── DATA EXTRACT ──

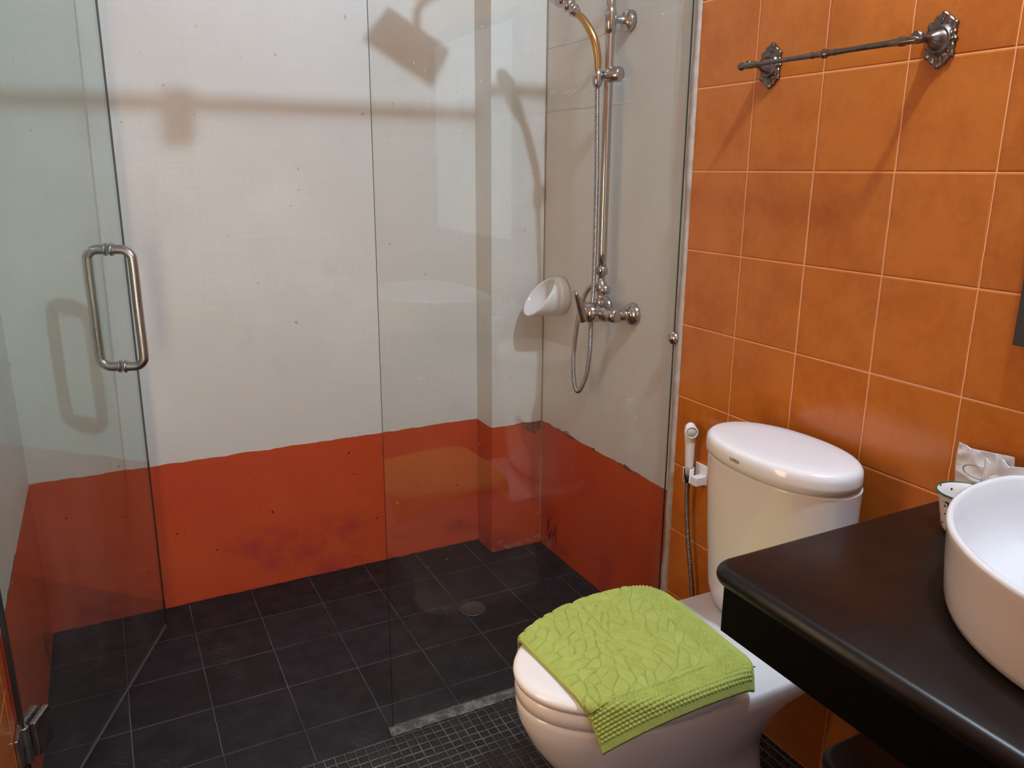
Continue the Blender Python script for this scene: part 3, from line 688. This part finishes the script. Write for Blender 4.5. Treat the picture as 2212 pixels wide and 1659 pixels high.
latheo('drain', [(.030, .0), (.030, .004), (.024, .005), (.002, .004)], (BX, BY, CT+.0125), (0, 0, 1), M['chrome'], bas, 30)

# ---------------- enamel cup ----------------
def speck():
    m = mat('speckled_enamel', (.74, .70, .68), .2); t = NT(m); p, x, y, z = t.pos(True)
    v = t.n('ShaderNodeTexVoronoi'); v.inputs['Scale'].default_value = 95; t.set(v.inputs['Vector'], p)
    d = t.math('LESS_THAN', v.outputs['Distance'], .25); d = t.math('MULTIPLY', d, t.math('GREATER_THAN', t.noise(p, 40, 1), .42))
    c = t.mix(d, (.74, .69, .68), (.03, .025, .025))
    gx = t.math('MULTIPLY', t.math('GREATER_THAN', t.noise(p, 60, 1), .40), t.math('MULTIPLY', t.ramp(z, .040, .043), t.math('MULTIPLY', t.ramp(z, .062, .059), t.math('LESS_THAN', x, 0.0))))
    c = t.mix(t.math('MULTIPLY', gx, t.math('LESS_THAN', t.math('ABSOLUTE', t.math('ADD', y, .004)), .012)), c, (.015, .05, .03)); t.out(c, 'Base Color'); return m
CU = (-.104, -.103, CT+.0005)
cup = thing('enamel_cup', 'white speckled enamel cup with dark green rim behind the basin', 'cup', CU)
o = latheo('cup_body', [(.026, 0), (.030, .002), (.0335, .012), (.038, .035), (.042, .056), (.0465, .070), (.0475, .0725), (.0455, .0718), (.041, .055), (.036, .03), (.030, .008), (.001, .006)], (0, 0, 0), (0, 0, 1), speck()); o.parent = cup
bm = bmesh.new(); tube(bm, [Vector((.0478*math.cos(a), .0478*math.sin(a), .0722)) for a in np.linspace(0, 2*PI, 61)[:-1]], .0019, 8, True)
o = from_bm('cup_rim', bm, mat('green_enamel', (.02, .07, .035), .25)); o.parent = cup
bm = bmesh.new(); tube(bm, resample(catmull([(.041, -.0, .054), (.058, 0, .058), (.066, 0, .044), (.058, 0, .026), (.036, 0, .024)]), .003), .0035, 10); o = from_bm('cup_handle', bm, M['basin']); o.parent = cup; o.rotation_euler = (0, 0, -.9); o.location = (0, 0, 0)

# ---------------- paper packets ----------------
def packet(name, label, W_, H_, loc, rz, seed, tilt=0, mark=False):
    rs = np.random.RandomState(seed); nx, nz = 26, 24
    def nz_(x, z, s): return sum(math.sin((x*a+z*b)*60+c)*w for a, b, c, w in s)
    ser = [(rs.uniform(-2, 2), rs.uniform(-2, 2), rs.uniform(0, 6), rs.uniform(.3, 1)) for _ in range(8)]
    def fold(x, z): # faceted creases
        v = nz_(x, z, ser); return .0050*(abs((v*.5) % 1.6-.8)-.4)
    bm = bmesh.new(); g = {}
    kp = sorted([0, 1]+list(rs.uniform(.08, .92, 4))); kv = rs.uniform(.84, 1., 6)
    tops = [H_*float(np.interp(i/nx, kp, kv)) for i in range(nx+1)]
    for side in (0, 1):
        for i in range(nx+1):
            for j in range(nz+1):
                u = i/nx; v = j/nz; x = (u-.5)*W_*(1+.04*math.sin(v*7+seed)); z = v*(tops[i] if j else H_)*1.0
                prof_ = .013*math.sin(PI*u)**.5*(1-v**1.5)+.0015
                y = (prof_+fold(x, z)*(math.sin(PI*u)**.4))*(1 if side else -.55)
                if u in (0, 1) and side: g[side, i, j] = g[0, i, j]
                else: g[side, i, j] = bm.verts.new((x, y+.012*v*v*math.sin(u*5+seed)*.3, z))
    for side in (0, 1):
        for i in range(nx):
            for j in range(nz):
                q = [g[side, i, j], g[side, i+1, j], g[side, i+1, j+1], g[side, i, j+1]]
                if len(set(q)) > 2: bm.faces.new([v for n_, v in enumerate(q) if v not in q[:n_]])
    for i in range(nx): 
        for j in (0, nz):
            q = [g[0, i, j], g[0, i+1, j], g[1, i+1, j], g[1, i, j]]; q = [v for n_, v in enumerate(q) if v not in q[:n_]]
            if len(q) > 2: bm.faces.new(q)
    m = mat('white_paper_%d' % seed, (.66, .64, .66), .6); t = NT(m); p, x, y, z = t.pos(True)
    c = t.mix(t.ramp(t.noise(p, 12, 3), .3, .7), (.58, .57, .60), (.72, .70, .71))
    if mark:
        ex_ = t.math('DIVIDE', t.math('ADD', x, -.004), .030); ez_ = t.math('DIVIDE', t.math('ADD', z, -.083), .011)
        rr_ = t.math('SQRT', t.math('ADD', t.math('MULTIPLY', ex_, ex_), t.math('MULTIPLY', ez_, ez_)))
        c = t.mix(t.ramp(t.math('ABSOLUTE', t.math('ADD', rr_, -1)), .03, .07, .9, 0.), c, (.05, .05, .07))
    t.out(c, 'Base Color'); t.out(t.bump(t.noise(p, 60, 3), .001, .4), 'Normal')
    o = from_bm(name, bm, m, None, False); o.location = loc; o.rotation_euler = (tilt, 0, rz); return tag(o, label, 'packet')
packet('paper_packet', 'crumpled white paper packet with a thin dark oval outline, behind enamel cup', .105, .138, (-.017, -.075, CT+.0008), PI/2-.05, 3, -.04, True)
packet('paper_packet', 'plain crumpled white paper packet leaning in front of the other behind basin', .11, .136, (-.042, -.142, CT+.0008), PI/2+.02, 11, -.04)

# ---------------- mirror ----------------
mi = thing('wall_mirror', 'black framed mirror over the basin, only its corner showing', 'mirror', (0, -.50, 1.12))
bm = bmesh.new()
y1m, y0m, z0m, z1m, fwid = -.088, -.92, 1.121, 1.95, .032
for b in ((-.022, -.0005, y1m-fwid, y1m, z0m, z1m), (-.022, -.0005, y0m, y0m+fwid, z0m, z1m), (-.022, -.0005, y0m+fwid, y1m-fwid, z0m, z0m+fwid), (-.022, -.0005, y0m+fwid, y1m-fwid, z1m-fwid, z1m)): box(bm, *b)
put(from_bm('frame', bm, mat('black_frame', (.012, .011, .012), .35), None, False), mi)
boxo('mirror_glass', (-.012, -.004, y0m+fwid, y1m-fwid, z0m+fwid, z1m-fwid), mat('mirror_silver', (.85, .86, .86), .02, 1), mi)

# ---------------- ceiling lamp ----------------
cl = thing('ceiling_lamp', 'small bare ceiling lamp holder above the vanity side', 'lamp', (KEY[0], KEY[1], ZC))
latheo('lamp_holder', [(.05, 0), (.05, .01), (.028, .016), (.022, .040), (.020, .042)], (KEY[0], KEY[1], ZC-.0005), (0, 0, -1), M['plastic'], cl, 28)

───

GIVEN REQUEST: Make an exact copy of the listing above. Do not include the pictures.

RESULT:
Continue the Blender Python script for this scene: part 3, from line 688. This part finishes the script. Write for Blender 4.5. Treat the picture as 2212 pixels wide and 1659 pixels high.
latheo('drain', [(.030, .0), (.030, .004), (.024, .005), (.002, .004)], (BX, BY, CT+.0125), (0, 0, 1), M['chrome'], bas, 30)

# ---------------- enamel cup ----------------
def speck():
    m = mat('speckled_enamel', (.74, .70, .68), .2); t = NT(m); p, x, y, z = t.pos(True)
    v = t.n('ShaderNodeTexVoronoi'); v.inputs['Scale'].default_value = 95; t.set(v.inputs['Vector'], p)
    d = t.math('LESS_THAN', v.outputs['Distance'], .25); d = t.math('MULTIPLY', d, t.math('GREATER_THAN', t.noise(p, 40, 1), .42))
    c = t.mix(d, (.74, .69, .68), (.03, .025, .025))
    gx = t.math('MULTIPLY', t.math('GREATER_THAN', t.noise(p, 60, 1), .40), t.math('MULTIPLY', t.ramp(z, .040, .043), t.math('MULTIPLY', t.ramp(z, .062, .059), t.math('LESS_THAN', x, 0.0))))
    c = t.mix(t.math('MULTIPLY', gx, t.math('LESS_THAN', t.math('ABSOLUTE', t.math('ADD', y, .004)), .012)), c, (.015, .05, .03)); t.out(c, 'Base Color'); return m
CU = (-.104, -.103, CT+.0005)
cup = thing('enamel_cup', 'white speckled enamel cup with dark green rim behind the basin', 'cup', CU)
o = latheo('cup_body', [(.026, 0), (.030, .002), (.0335, .012), (.038, .035), (.042, .056), (.0465, .070), (.0475, .0725), (.0455, .0718), (.041, .055), (.036, .03), (.030, .008), (.001, .006)], (0, 0, 0), (0, 0, 1), speck()); o.parent = cup
bm = bmesh.new(); tube(bm, [Vector((.0478*math.cos(a), .0478*math.sin(a), .0722)) for a in np.linspace(0, 2*PI, 61)[:-1]], .0019, 8, True)
o = from_bm('cup_rim', bm, mat('green_enamel', (.02, .07, .035), .25)); o.parent = cup
bm = bmesh.new(); tube(bm, resample(catmull([(.041, -.0, .054), (.058, 0, .058), (.066, 0, .044), (.058, 0, .026), (.036, 0, .024)]), .003), .0035, 10); o = from_bm('cup_handle', bm, M['basin']); o.parent = cup; o.rotation_euler = (0, 0, -.9); o.location = (0, 0, 0)

# ---------------- paper packets ----------------
def packet(name, label, W_, H_, loc, rz, seed, tilt=0, mark=False):
    rs = np.random.RandomState(seed); nx, nz = 26, 24
    def nz_(x, z, s): return sum(math.sin((x*a+z*b)*60+c)*w for a, b, c, w in s)
    ser = [(rs.uniform(-2, 2), rs.uniform(-2, 2), rs.uniform(0, 6), rs.uniform(.3, 1)) for _ in range(8)]
    def fold(x, z): # faceted creases
        v = nz_(x, z, ser); return .0050*(abs((v*.5) % 1.6-.8)-.4)
    bm = bmesh.new(); g = {}
    kp = sorted([0, 1]+list(rs.uniform(.08, .92, 4))); kv = rs.uniform(.84, 1., 6)
    tops = [H_*float(np.interp(i/nx, kp, kv)) for i in range(nx+1)]
    for side in (0, 1):
        for i in range(nx+1):
            for j in range(nz+1):
                u = i/nx; v = j/nz; x = (u-.5)*W_*(1+.04*math.sin(v*7+seed)); z = v*(tops[i] if j else H_)*1.0
                prof_ = .013*math.sin(PI*u)**.5*(1-v**1.5)+.0015
                y = (prof_+fold(x, z)*(math.sin(PI*u)**.4))*(1 if side else -.55)
                if u in (0, 1) and side: g[side, i, j] = g[0, i, j]
                else: g[side, i, j] = bm.verts.new((x, y+.012*v*v*math.sin(u*5+seed)*.3, z))
    for side in (0, 1):
        for i in range(nx):
            for j in range(nz):
                q = [g[side, i, j], g[side, i+1, j], g[side, i+1, j+1], g[side, i, j+1]]
                if len(set(q)) > 2: bm.faces.new([v for n_, v in enumerate(q) if v not in q[:n_]])
    for i in range(nx): 
        for j in (0, nz):
            q = [g[0, i, j], g[0, i+1, j], g[1, i+1, j], g[1, i, j]]; q = [v for n_, v in enumerate(q) if v not in q[:n_]]
            if len(q) > 2: bm.faces.new(q)
    m = mat('white_paper_%d' % seed, (.66, .64, .66), .6); t = NT(m); p, x, y, z = t.pos(True)
    c = t.mix(t.ramp(t.noise(p, 12, 3), .3, .7), (.58, .57, .60), (.72, .70, .71))
    if mark:
        ex_ = t.math('DIVIDE', t.math('ADD', x, -.004), .030); ez_ = t.math('DIVIDE', t.math('ADD', z, -.083), .011)
        rr_ = t.math('SQRT', t.math('ADD', t.math('MULTIPLY', ex_, ex_), t.math('MULTIPLY', ez_, ez_)))
        c = t.mix(t.ramp(t.math('ABSOLUTE', t.math('ADD', rr_, -1)), .03, .07, .9, 0.), c, (.05, .05, .07))
    t.out(c, 'Base Color'); t.out(t.bump(t.noise(p, 60, 3), .001, .4), 'Normal')
    o = from_bm(name, bm, m, None, False); o.location = loc; o.rotation_euler = (tilt, 0, rz); return tag(o, label, 'packet')
packet('paper_packet', 'crumpled white paper packet with a thin dark oval outline, behind enamel cup', .105, .138, (-.017, -.075, CT+.0008), PI/2-.05, 3, -.04, True)
packet('paper_packet', 'plain crumpled white paper packet leaning in front of the other behind basin', .11, .136, (-.042, -.142, CT+.0008), PI/2+.02, 11, -.04)

# ---------------- mirror ----------------
mi = thing('wall_mirror', 'black framed mirror over the basin, only its corner showing', 'mirror', (0, -.50, 1.12))
bm = bmesh.new()
y1m, y0m, z0m, z1m, fwid = -.088, -.92, 1.121, 1.95, .032
for b in ((-.022, -.0005, y1m-fwid, y1m, z0m, z1m), (-.022, -.0005, y0m, y0m+fwid, z0m, z1m), (-.022, -.0005, y0m+fwid, y1m-fwid, z0m, z0m+fwid), (-.022, -.0005, y0m+fwid, y1m-fwid, z1m-fwid, z1m)): box(bm, *b)
put(from_bm('frame', bm, mat('black_frame', (.012, .011, .012), .35), None, False), mi)
boxo('mirror_glass', (-.012, -.004, y0m+fwid, y1m-fwid, z0m+fwid, z1m-fwid), mat('mirror_silver', (.85, .86, .86), .02, 1), mi)

# ---------------- ceiling lamp ----------------
cl = thing('ceiling_lamp', 'small bare ceiling lamp holder above the vanity side', 'lamp', (KEY[0], KEY[1], ZC))
latheo('lamp_holder', [(.05, 0), (.05, .01), (.028, .016), (.022, .040), (.020, .042)], (KEY[0], KEY[1], ZC-.0005), (0, 0, -1), M['plastic'], cl, 28)